Der Bulle und das Mädchen
Der Bulle und das Mädchen
Brigitte Jeremias, epd Film Nr. 5, Mai 1985
Der Filmtitel erweckt Schauervorstellungen schlimmster Art. Ich bin kein Freund von Krimis, schon gar nicht von denen der platten Art, wie sie der Titel suggeriert. Doch Jürgen Prochnow ist weder der gutmütig-bärbeißige Bulle des deutschen Fernsehens und gewisser Filmplotten der fünfziger Jahre, noch ist Annette von Klier (das Mädchen) das reizende, lustvoll verdorbene Flittchen aus dem Untergrund. Es sind professionelle Schauspieler in diesem Film beieinander, die wie wirkliche Menschen wirken. Die Kamera (Edward Klosinski) suggeriert von Anfang an ein Klima, in dem das Heilige direkt neben dem Profanen existiert – besser neben der Unterwelt; die Bilder sind meistens dunkel. Neben den Kneipen, die die jugendlichen Outlaws als Treffpunkt und Ersatzheimat gewählt haben, werden die Umrisse gotischer Kirchenschiffe sichtbar – der Film scheint in Köln gedreht zu sein – die Trennung zwischen Luzifer und den Engeln verwischt sich.
Das Drehbuch stammt von Peter Märthesheimer und Pea Fröhlich, es besticht durch intelligente Einfachheit. Märthesheimer, lange Zeit beim WDR, Autor vieler Fassbinder-Filme, war als Produzent von Fassbinders "Soll und Haben"-Fernsehprojekt vorgesehen, das übervorsichtige Antisemitenjäger, die mit McCarthy-Methoden zu Werk gingen, zu Fall brachten. Einmal im Film taucht Krystyna Janda auf, Klosinskis Frau, Heldin aus Wajdas schönsten Filmen, in denen er sich mit der polnischen Form des Kommunismus auseinandersetzt. Sie wirkt hier fremdartig, verschreckt, bleibt stumm.

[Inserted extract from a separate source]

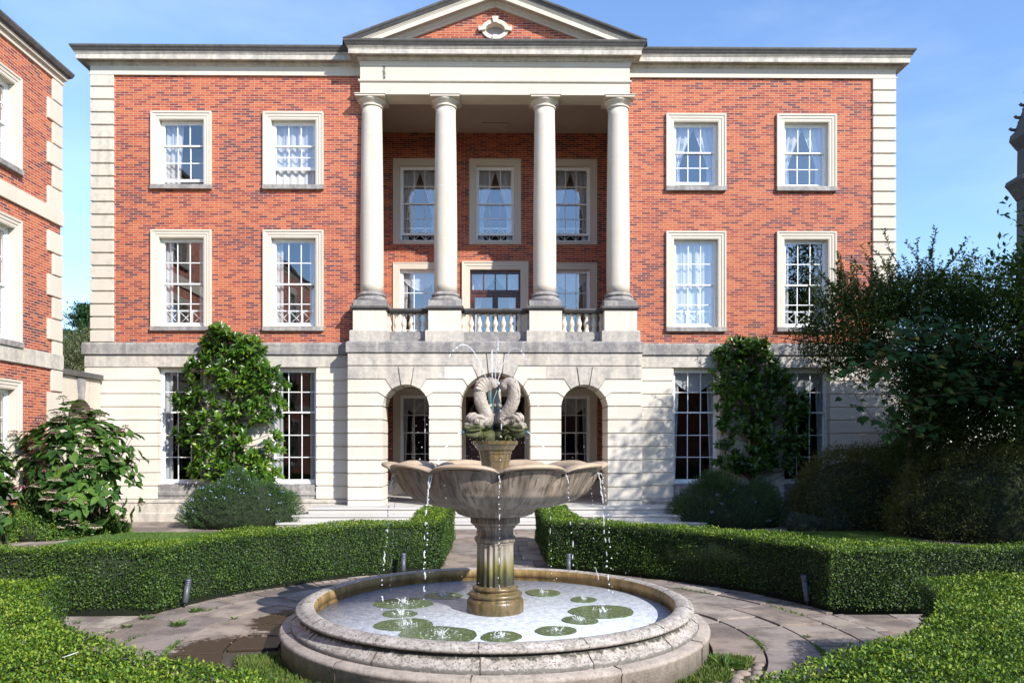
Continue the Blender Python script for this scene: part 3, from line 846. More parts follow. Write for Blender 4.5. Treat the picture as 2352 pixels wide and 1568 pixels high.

Prochnow (er hat in Petersens Erfolgsfilm "Das Boot" den U-Bootkommandanten gespielt) ist der einsame Wolf in der Kripo, bei der Verfolgung Jugendlicher aus der Unterwelt hat er deren Methoden übernommen, die er perfekt beherrscht, wenn nicht gar übertrifft. Die Liebe zu seiner Ex-Frau, der eigenartigen Krystyna Janda, hat er ausgewechselt gegen ein Verfallensein an Pistole und Auto, die Handwerkszeuge des Polizisten, die er mit Sorgfalt pflegt. Mit seinem zerklüfteten Gesicht und dem Fluidum totaler Vereinsamung, das er um sich verbreitet, hat er Ähnlichkeit mit dem jungen Robert De Niro aus Scorseses "Mean Streets". Er erwischt die Bande, zu der das Mädchen gehört, hilft ihm aber aus der Klemme, als es durch die Schuld ihrer Kumpel verhaftet wurde. Das Mädchen dankt ihm damit, daß es seine Pistole und sein Auto klaut, von da an ist es für ihn nur noch "die Ratte". Er verfolgt es mit dem Auto eines befreundeten Barbesitzers. Bald aber, durch einen neuen Trick des Mädchens, gerät er selber in die Rolle des Verfolgten. Seine Kollegen jagen ihn, den Einzelgänger, mit dergleichen Erbitterung, mit der sie die Leute aus der Unterwelt jagen. Des Mädchens Vokabel für das Bekenntnis "ich liebe dich" heißt "ich habe kalte Füße". So deckt er es schließlich mit seinem Ärmel, seiner Jacke, seiner Wärme zu und beginnt sie zu mögen. Am Schluß sind die beiden von den Polizisten aneinandergekettet worden wie zwei Schwerverbrecher.
Erst wird das Mädchen von den sie mit Hubschraubern und zahllosen Fahrzeugen einkreisenden Spezialeinheiten erschossen. Dann stirbt auch der Bulle im Kugelfeuer. Dieses schwarzgetönte Happy End mit Jenseitsglorie verstimmt. Es erscheint mir als das einzige Klischee des Films, der sonst alle Klischees des ausgelaugten Genres meidet: durch den konsequenten Realitätsbezug der Kamera, die von Künstleraugen dirigiert wird, durch die außergewöhnlich treffende Sprache und Charakterisierung der Hauptfiguren, durch die in der Simplizität der Dramaturgie gewahrte Intelligenz. Auch deutschsprachige Filme können Kino sein, im besten Sinne des Wortes.